Neural Inertial Odometry from Lie Events
Royina Karegoudra Jayanth, Yinshuang Xu, Evangelos Chatzipantazis, Kostas Daniilidis, Daniel Gehrig
TL;DR
This work tackles drift and rate-generalization challenges in neural inertial odometry by replacing raw IMU inputs with Lie Events that live on the $SE(3)$ manifold. By extending level-crossing concepts and event polarities to Lie groups, the authors derive a canonical, rate-robust sampling strategy that yields fixed-format inputs for neural displacement priors, improving generalization across motion profiles and sampling rates. Applied to TLIO and RoNIN and validated on TLIO, Aria, RIDI, and OxIOD datasets, the method achieves up to about a 21% reduction in trajectory error with minimal preprocessing, and demonstrates strong robustness in rate-sensitivity tests. This event-based, manifold-aware canonicalization opens the door to broader sensor applicability beyond IMUs and cameras, enabling more robust, real-time inertial odometry in diverse settings.
Abstract
Neural displacement priors (NDP) can reduce the drift in inertial odometry and provide uncertainty estimates that can be readily fused with off-the-shelf filters. However, they fail to generalize to different IMU sampling rates and trajectory profiles, which limits their robustness in diverse settings. To address this challenge, we replace the traditional NDP inputs comprising raw IMU data with Lie events that are robust to input rate changes and have favorable invariances when observed under different trajectory profiles.

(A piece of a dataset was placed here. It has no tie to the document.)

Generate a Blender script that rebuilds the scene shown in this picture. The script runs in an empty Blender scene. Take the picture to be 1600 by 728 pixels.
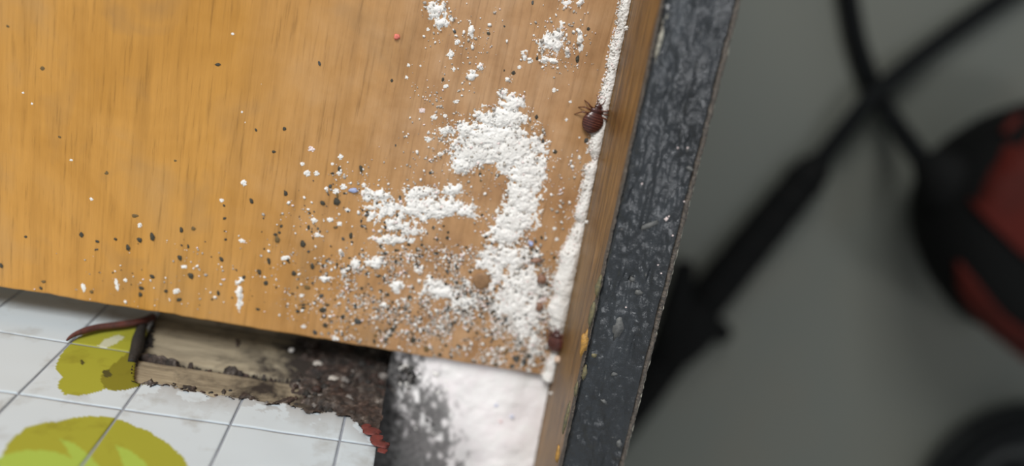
import bpy, bmesh, math, random
import numpy as np
from mathutils import Matrix, Vector, noise as mnoise

random.seed(7)
rng = np.random.default_rng(11)
S = bpy.context.scene
C = S.collection

# ------------------------------------------------------------------ camera
F = 1155.0; CX, CY = 800.0, 364.0
H = 0.13                      # lens height over the bed board
R = np.array([[0.97067819, -0.18698491, -0.15106457],
              [0.2262411, 0.92300347, 0.31125483],
              [0.08123316, -0.33630528, 0.938243]])
cam_d = bpy.data.cameras.new('camera'); cam = bpy.data.objects.new('camera', cam_d); C.objects.link(cam)
cam_d.sensor_width = 36; cam_d.lens = 36 * F / 1600
cam_d.clip_start = 0.002; cam_d.clip_end = 20
M4 = Matrix([list(R[i]) + [0] for i in range(3)] + [[0, 0, 0, 1]])
cam.matrix_world = Matrix.Translation((0, 0, H)) @ M4
cam_d.dof.use_dof = True; cam_d.dof.focus_distance = 0.1260; cam_d.dof.aperture_fstop = 5.6
S.camera = cam

# ------------------------------------------------------------------ light
w = bpy.data.worlds.new('world'); S.world = w; w.use_nodes = True
w.node_tree.nodes['Background'].inputs[0].default_value = (0.90, 0.95, 1.0, 1)
w.node_tree.nodes['Background'].inputs[1].default_value = 0.36
ld = bpy.data.lights.new('window_light', 'AREA'); ld.shape = 'RECTANGLE'; ld.size = 0.7; ld.size_y = 0.6
ld.energy = 24; ld.color = (1.0, 0.985, 0.96)
lo = bpy.data.objects.new('window_light', ld); C.objects.link(lo)
lo.location = (-0.58, 1.20, 0.95)
lo.rotation_euler = (Vector((0, 0, 0)) - Vector(lo.location)).to_track_quat('-Z', 'Y').to_euler()
cl_d = bpy.data.lights.new('rail_sheen_lamp', 'AREA'); cl_d.shape = 'DISK'; cl_d.size = 0.50; cl_d.energy = 8.0; cl_d.color = (0.97, 0.98, 1.0)  # added unseen lamp, placed so the rail top mirrors it as sheen
cl_o = bpy.data.objects.new('rail_sheen_lamp', cl_d); C.objects.link(cl_o); cl_o.location = (0.80, 0.0, 2.3)
cl_o.rotation_euler = (-Vector(cl_o.location)).to_track_quat('-Z', 'Y').to_euler()
S.view_settings.view_transform = 'Standard'; S.view_settings.look = 'None'
S.view_settings.exposure = 0.16; S.view_settings.gamma = 1.0; S.view_settings.use_curve_mapping = False

# ------------------------------------------------------------------ measuring
def ray(px, py):
    return R @ np.array([(px - CX) / F, -(py - CY) / F, -1.0])
def onz(px, py, z=0.0):
    d = ray(px, py); t = (z - H) / d[2]; return Vector((d[0] * t, d[1] * t, z))
def ony(px, py, y):
    d = ray(px, py); t = y / d[1]; return Vector((d[0] * t, y, H + d[2] * t))
def topx(x, y, z):
    c = np.stack([x, y, z - H * np.ones_like(x)], -1) @ R
    return CX + F * c[..., 0] / -c[..., 2], CY - F * c[..., 1] / -c[..., 2]
def srgb(r, g, b, a=1.0):
    f = lambda c: (c / 255) / 12.92 if c <= 10 else (((c / 255) + .055) / 1.055) ** 2.4
    return (f(r), f(g), f(b), a)

_perm = rng.random((256, 256))
def vnoise(x, y, off=0):
    x = np.asarray(x, float) + off * 17.3; y = np.asarray(y, float) + off * 9.1
    xi = np.floor(x).astype(int); yi = np.floor(y).astype(int); fx = x - xi; fy = y - yi
    fx = fx * fx * (3 - 2 * fx); fy = fy * fy * (3 - 2 * fy)
    g = lambda i, j: _perm[i & 255, j & 255]
    a = g(xi, yi) * (1 - fx) + g(xi + 1, yi) * fx
    b = g(xi, yi + 1) * (1 - fx) + g(xi + 1, yi + 1) * fx
    return a * (1 - fy) + b * fy
def fbm(x, y, octv=4, off=0):
    s = 0; a = .5; t = 0
    for k in range(octv):
        s = s + a * vnoise(x * 2 ** k, y * 2 ** k, off + k * 3); t += a; a *= .55
    return s / t

# ------------------------------------------------------------------ materials
def nt(name):
    m = bpy.data.materials.new(name); m.use_nodes = True
    n = m.node_tree.nodes; b = n['Principled BSDF']
    return m, n, m.node_tree.links, b
def ramp(n, stops, interp='LINEAR'):
    r = n.new('ShaderNodeValToRGB'); e = r.color_ramp; e.interpolation = interp
    while len(e.elements) < len(stops): e.elements.new(.5)
    for el, (p, c) in zip(e.elements, stops): el.position = p; el.color = c
    return r
def coords(n, l, scale=(1, 1, 1), rotz=0):
    g = n.new('ShaderNodeNewGeometry'); mp = n.new('ShaderNodeMapping')
    mp.inputs['Scale'].default_value = scale; mp.inputs['Rotation'].default_value = (0, 0, rotz)
    l.new(g.outputs['Position'], mp.inputs['Vector']); return mp.outputs['Vector']
def noisen(n, l, vec, scale, detail=4, rough=.6, dist=0):
    t = n.new('ShaderNodeTexNoise'); t.inputs['Scale'].default_value = scale; t.inputs['Detail'].default_value = detail
    t.inputs['Roughness'].default_value = rough; t.inputs['Distortion'].default_value = dist
    l.new(vec, t.inputs['Vector']); return t.outputs['Fac']
def mixc(n, l, fac, a, b, mode='MIX'):
    m = n.new('ShaderNodeMix'); m.data_type = 'RGBA'; m.blend_type = mode
    for s, v in ((0, fac), (6, a), (7, b)):
        if hasattr(v, 'links'): l.new(v, m.inputs[s])
        else: m.inputs[s].default_value = v
    return m.outputs[2]
def bump(n, l, b, h, strength, dist):
    bp = n.new('ShaderNodeBump'); bp.inputs['Strength'].default_value = strength; bp.inputs['Distance'].default_value = dist
    l.new(h, bp.inputs['Height']); l.new(bp.outputs[0], b.inputs['Normal'])
def plain(name, col, rough=.7, bs=0, bscale=2000, var=None, spec=.5):
    m, n, l, b = nt(name); b.inputs['Roughness'].default_value = rough; b.inputs['Specular IOR Level'].default_value = spec
    v = coords(n, l); f = noisen(n, l, v, bscale)
    c2 = var if var else tuple(x * .7 for x in col[:3]) + (1,)
    r = ramp(n, [(.35, col), (.68, c2)]); l.new(f, r.inputs[0]); l.new(r.outputs[0], b.inputs['Base Color'])
    if bs: bump(n, l, b, f, bs, .0005)
    return m

RAIL_ANG = math.radians(-86.2 + 90)    # rail leans a little off square to the board edge

# varnished board: fine grain along the rail, orange at left, worn and paler to the right
mb, n, l, b = nt('varnished_wood')
vg = coords(n, l, (1, .045, 1), -RAIL_ANG)
g1 = noisen(n, l, vg, 1500, 5, .7); g2 = noisen(n, l, vg, 420, 3, .6)
vw = coords(n, l); big = noisen(n, l, vw, 34, 4, .6, .6); mid = noisen(n, l, vw, 130, 4, .6)
r1 = ramp(n, [(.30, srgb(187, 133, 57)), (.5, srgb(200, 146, 71)), (.72, srgb(191, 146, 84))]); l.new(big, r1.inputs[0])
r2 = ramp(n, [(.28, srgb(162, 121, 82)), (.5, srgb(182, 141, 100)), (.75, srgb(196, 158, 120))]); l.new(mid, r2.inputs[0])
sx = n.new('ShaderNodeSeparateXYZ'); l.new(vw, sx.inputs[0])
mr = n.new('ShaderNodeMapRange'); mr.inputs[1].default_value = -.036; mr.inputs[2].default_value = .004; l.new(sx.outputs[0], mr.inputs[0])
ad = n.new('ShaderNodeMath'); ad.operation = 'MULTIPLY_ADD'; l.new(big, ad.inputs[0]); ad.inputs[1].default_value = .7
sb = n.new('ShaderNodeMath'); sb.operation = 'SUBTRACT'; l.new(mr.outputs[0], sb.inputs[0]); sb.inputs[1].default_value = .35
l.new(sb.outputs[0], ad.inputs[2]); ad.use_clamp = True
c = mixc(n, l, ad.outputs[0], r1.outputs[0], r2.outputs[0])
rg = ramp(n, [(.33, (.40, .38, .35, 1)), (.44, (.88, .87, .86, 1)), (.6, (1, 1, 1, 1)), (.75, (1.06, 1.05, 1.04, 1))]); l.new(g1, rg.inputs[0])
c = mixc(n, l, .52, c, rg.outputs[0], 'MULTIPLY')
rg2 = ramp(n, [(.30, (.72, .70, .66, 1)), (.52, (1, 1, 1, 1))]); l.new(g2, rg2.inputs[0])
c = mixc(n, l, .55, c, rg2.outputs[0], 'MULTIPLY')
sm = noisen(n, l, coords(n, l, (1, .8, 1), .9), 60, 3, .55, 1.0)          # greyish smudges
rs = ramp(n, [(.56, (0, 0, 0, 1)), (.72, (1, 1, 1, 1))]); l.new(sm, rs.inputs[0])
c = mixc(n, l, rs.outputs[0], c, mixc(n, l, .35, c, srgb(140, 112, 78)))
l.new(c, b.inputs['Base Color']); b.inputs['Roughness'].default_value = .5; b.inputs['Specular IOR Level'].default_value = .35
bump(n, l, b, g1, .25, .0003)

# varnished inner face of the rail
mr_, n, l, b = nt('brown_varnish')
vg = coords(n, l, (1, .03, 1), -RAIL_ANG - math.radians(0))
g1 = noisen(n, l, vg, 900, 5, .75); vw = coords(n, l); g3 = noisen(n, l, vw, 90, 4)
r1 = ramp(n, [(.3, srgb(70, 50, 27)), (.48, srgb(124, 92, 47)), (.66, srgb(156, 118, 66))]); l.new(g1, r1.inputs[0])
r2 = ramp(n, [(.45, (1, 1, 1, 1)), (.72, srgb(200, 190, 190))]); l.new(g3, r2.inputs[0])
c = mixc(n, l, 1, r1.outputs[0], r2.outputs[0], 'MULTIPLY')
l.new(c, b.inputs['Base Color']); b.inputs['Roughness'].default_value = .45; bump(n, l, b, g1, .3, .0003)

# black gloss paint, lumpy, scuffed
mk, n, l, b = nt('black_paint')
vs = coords(n, l, (1, .22, 1), -RAIL_ANG); vw = coords(n, l)
l1 = noisen(n, l, vs, 900, 5, .65); l2 = noisen(n, l, vw, 700, 4, .6); l3 = noisen(n, l, vs, 120, 4, .7, .5)
r1 = ramp(n, [(.40, srgb(28, 31, 34)), (.58, srgb(42, 46, 50)), (.74, srgb(84, 88, 92))]); l.new(l3, r1.inputs[0])
sp = noisen(n, l, vw, 700, 5, .7); r2 = ramp(n, [(.66, (0, 0, 0, 1)), (.76, (1, 1, 1, 1))]); l.new(sp, r2.inputs[0])
c = mixc(n, l, r2.outputs[0], r1.outputs[0], srgb(120, 118, 114))
l.new(c, b.inputs['Base Color']); rr = ramp(n, [(.35, (.14,) * 3 + (1,)), (.7, (.36,) * 3 + (1,))]); l.new(l2, rr.inputs[0])
l.new(rr.outputs[0], b.inputs['Roughness']); b.inputs['Specular IOR Level'].default_value = .8
hh = n.new('ShaderNodeMath'); hh.operation = 'ADD'; l.new(l1, hh.inputs[0]); l.new(l2, hh.inputs[1])
bump(n, l, b, hh.outputs[0], .5, .0004)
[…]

Unlike raw IMU data sampled at fixed rates, Lie events are sampled whenever the norm of the IMU pre-integration change, mapped to the Lie algebra of the SE(3) group, exceeds a threshold. Inspired by event-based vision, we generalize the notion of level-crossing on 1D signals to level-crossings on the Lie algebra and generalize binary polarities to normalized Lie polarities within this algebra. We show that training NDPs on Lie events incorporating these polarities reduces the trajectory error of off-the-shelf downstream inertial odometry methods by up to 21% with only minimal preprocessing. We conjecture that many more sensors than IMUs or cameras can benefit from an event-based sampling paradigm and that this work makes an important first step in this direction.